### What is being asked
Output a verbatim copy of the data, cut off after the line that contains "PI = math.pi".

### Source material
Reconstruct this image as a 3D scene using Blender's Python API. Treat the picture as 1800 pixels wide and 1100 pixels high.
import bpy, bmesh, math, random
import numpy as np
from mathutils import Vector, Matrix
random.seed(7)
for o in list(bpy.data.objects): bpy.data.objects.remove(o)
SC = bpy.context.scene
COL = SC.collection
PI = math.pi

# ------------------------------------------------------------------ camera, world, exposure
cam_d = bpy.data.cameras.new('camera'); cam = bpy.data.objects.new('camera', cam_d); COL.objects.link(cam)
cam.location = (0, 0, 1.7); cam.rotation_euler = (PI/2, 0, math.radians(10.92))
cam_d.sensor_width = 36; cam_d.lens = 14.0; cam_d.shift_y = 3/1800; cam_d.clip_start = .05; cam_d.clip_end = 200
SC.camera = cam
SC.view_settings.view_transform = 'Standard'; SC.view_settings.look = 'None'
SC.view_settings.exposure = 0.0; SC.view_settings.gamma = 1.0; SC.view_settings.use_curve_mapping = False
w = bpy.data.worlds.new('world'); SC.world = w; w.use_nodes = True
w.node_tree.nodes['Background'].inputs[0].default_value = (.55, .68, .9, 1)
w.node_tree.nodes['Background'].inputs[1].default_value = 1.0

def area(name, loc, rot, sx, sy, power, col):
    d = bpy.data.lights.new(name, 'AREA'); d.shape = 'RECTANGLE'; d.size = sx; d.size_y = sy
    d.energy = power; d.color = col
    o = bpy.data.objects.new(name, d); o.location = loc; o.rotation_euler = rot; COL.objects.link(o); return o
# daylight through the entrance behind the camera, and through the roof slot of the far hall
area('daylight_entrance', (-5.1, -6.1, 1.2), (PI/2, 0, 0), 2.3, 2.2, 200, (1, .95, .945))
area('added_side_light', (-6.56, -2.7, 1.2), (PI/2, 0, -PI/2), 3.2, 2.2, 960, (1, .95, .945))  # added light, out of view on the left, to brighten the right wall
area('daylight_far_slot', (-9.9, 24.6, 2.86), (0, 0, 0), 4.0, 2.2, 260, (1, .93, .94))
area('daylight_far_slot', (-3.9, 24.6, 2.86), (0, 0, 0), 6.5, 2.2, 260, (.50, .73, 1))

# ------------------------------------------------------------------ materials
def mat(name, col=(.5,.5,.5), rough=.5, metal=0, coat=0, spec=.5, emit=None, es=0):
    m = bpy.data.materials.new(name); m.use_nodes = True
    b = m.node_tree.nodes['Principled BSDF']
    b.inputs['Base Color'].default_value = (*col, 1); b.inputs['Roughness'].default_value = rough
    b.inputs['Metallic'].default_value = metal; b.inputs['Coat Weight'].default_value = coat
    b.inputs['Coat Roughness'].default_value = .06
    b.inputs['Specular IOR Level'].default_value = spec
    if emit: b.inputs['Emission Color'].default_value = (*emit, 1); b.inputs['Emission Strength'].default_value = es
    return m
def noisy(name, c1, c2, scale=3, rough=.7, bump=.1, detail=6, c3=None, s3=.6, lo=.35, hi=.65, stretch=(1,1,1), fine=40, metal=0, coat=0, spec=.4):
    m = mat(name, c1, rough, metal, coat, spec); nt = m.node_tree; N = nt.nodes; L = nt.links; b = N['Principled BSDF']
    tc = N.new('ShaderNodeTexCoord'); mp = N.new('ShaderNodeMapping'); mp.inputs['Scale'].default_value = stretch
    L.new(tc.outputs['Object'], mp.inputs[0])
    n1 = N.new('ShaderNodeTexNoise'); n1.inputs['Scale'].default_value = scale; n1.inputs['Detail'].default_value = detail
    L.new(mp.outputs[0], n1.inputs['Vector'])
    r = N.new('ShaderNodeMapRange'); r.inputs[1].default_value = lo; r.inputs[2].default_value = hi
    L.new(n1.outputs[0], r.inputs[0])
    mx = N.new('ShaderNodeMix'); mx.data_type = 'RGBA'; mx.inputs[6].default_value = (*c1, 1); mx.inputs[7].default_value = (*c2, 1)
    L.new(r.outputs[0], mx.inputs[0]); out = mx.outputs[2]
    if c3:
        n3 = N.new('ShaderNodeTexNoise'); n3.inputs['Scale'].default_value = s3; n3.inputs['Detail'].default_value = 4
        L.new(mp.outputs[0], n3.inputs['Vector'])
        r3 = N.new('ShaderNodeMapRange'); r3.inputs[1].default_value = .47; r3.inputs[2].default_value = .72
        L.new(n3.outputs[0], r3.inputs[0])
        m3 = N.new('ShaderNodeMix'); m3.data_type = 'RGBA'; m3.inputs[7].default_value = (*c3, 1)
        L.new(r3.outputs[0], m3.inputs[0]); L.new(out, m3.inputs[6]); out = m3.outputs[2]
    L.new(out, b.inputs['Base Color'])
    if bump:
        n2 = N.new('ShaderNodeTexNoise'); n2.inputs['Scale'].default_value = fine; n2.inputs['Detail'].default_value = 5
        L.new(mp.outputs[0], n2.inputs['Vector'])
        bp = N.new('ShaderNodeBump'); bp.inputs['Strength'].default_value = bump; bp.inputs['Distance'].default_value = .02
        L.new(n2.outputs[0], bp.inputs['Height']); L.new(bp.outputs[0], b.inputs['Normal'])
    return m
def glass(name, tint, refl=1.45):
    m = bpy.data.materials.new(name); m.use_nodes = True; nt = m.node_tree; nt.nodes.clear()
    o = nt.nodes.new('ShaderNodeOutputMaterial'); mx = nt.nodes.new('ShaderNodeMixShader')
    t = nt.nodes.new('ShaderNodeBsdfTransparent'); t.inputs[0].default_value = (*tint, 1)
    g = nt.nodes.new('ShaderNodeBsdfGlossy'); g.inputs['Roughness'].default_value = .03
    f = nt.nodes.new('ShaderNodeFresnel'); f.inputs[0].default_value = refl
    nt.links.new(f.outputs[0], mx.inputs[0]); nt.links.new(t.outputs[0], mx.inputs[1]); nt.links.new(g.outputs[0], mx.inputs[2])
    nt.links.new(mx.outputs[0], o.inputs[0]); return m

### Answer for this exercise
Reconstruct this image as a 3D scene using Blender's Python API. Treat the picture as 1800 pixels wide and 1100 pixels high.
import bpy, bmesh, math, random
import numpy as np
from mathutils import Vector, Matrix
random.seed(7)
for o in list(bpy.data.objects): bpy.data.objects.remove(o)
SC = bpy.context.scene
COL = SC.collection
PI = math.pi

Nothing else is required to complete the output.